When scopes intersect, alignment is defined by civic care: Each kami maintain the relational health of their shared ecosystem at the speed of the garden. Larger systems may act as ephemeral conveners, but they don’t own the graph or set permanent policy. Coordination follows subsidiarity and federation: solve issues locally when possible; escalate via shared protocols when necessary. Meanwhile, procedural equality (the right to contest, audit, and exit) keeps the ecology plural rather than feudal.
I remember you from the Pugs days. Two questions about this presentation. One is more aspirational: do you think of this society of AIs as more egalitarian (many superhuman AIs at roughly the same level) or more hierarchical (a range of AI sizes, with the largest hopefully being the most aligned to those below)? And the other is more practical. Right now the AI market is locked in an arms race kind of situation, and in particular, scrambling to make AIs that will bring commercial profit. That can lead to nasty incentives, e.g. an AI working for a tax software company can help it lobby the government to keep tax filing difficult, and of course much worse things can be imagined as well. If this continues, all the nice vision of kami and so on will just fail to exist. What is to be done, in your opinion?
Hi! Great to hear from you. “Optimize for fun” (‑Ofun) is still very much the spirit of this 6pack.care work.
On practicality (bending the market away from arms‑race incentives): Here are some levers that worked, inspired by Taiwan’s tax-filing case, that shift returns from lock‑in to civic care:
Interoperability: Make “data portability” the rule. Mandate fair protocol‑level interop so users and complements can exit without losing their networks. Platforms must compete on quality of care, not captivity.
Public options: Offer simple public options (and shared research compute) so there’s always a baseline service that is easy, safe, and non‑extractive. Private vendors must beat it on care, not on lock‑in.
Provenance for Paid Reach: For ads and mass reach in political/financial domains, require verifiable sponsorship and durable disclosure. Preserve anonymity for ordinary speech via meronymity.
Mission‑Locked Governance — Through procurement rules, ensure steward‑ownership/benefit structures and board‑level safety duties so “civic care” is a fiduciary obligation, not a marketing slogan.
Institutionalize Alignment Assemblies and localized evals; pre‑commit vendors to adopt outcomes or explain deviations. Federate trust & safety so threat intel flows without central chokepoints.
On symbiosis: the kami view is neither egalitarian sameness nor fixed hierarchy. It’s a bounded, heterarchical ecology with many stewards with different scopes that coordinate without a permanent apex. (Heterarchy = overlapping centers of competence; authority flows to where the problem lives.)
Egalitarianism would imply interchangeable agents. As capabilities grow, we’ll see a range of kami sizes: a steward for continental climate models won’t be the same as one for a local irrigation system.

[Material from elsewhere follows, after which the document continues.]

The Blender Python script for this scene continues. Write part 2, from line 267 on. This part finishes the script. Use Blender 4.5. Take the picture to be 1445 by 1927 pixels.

That’s diversity of scope, not inequality of standing.
Hierarchy would imply command. Boundedness prevents that: each kami is powerful only within its scope of care and is designed for “enough, not forever.” The river guardian has no mandate nor incentive to run the forest.
When scopes intersect, alignment is defined by civic care: Each kami maintain the relational health of their shared ecosystem at the speed of the garden. Larger systems may act as ephemeral conveners, but they don’t own the graph or set permanent policy. Coordination follows subsidiarity and federation: solve issues locally when possible; escalate via shared protocols when necessary. Meanwhile, procedural equality (the right to contest, audit, and exit) keeps the ecology plural rather than feudal.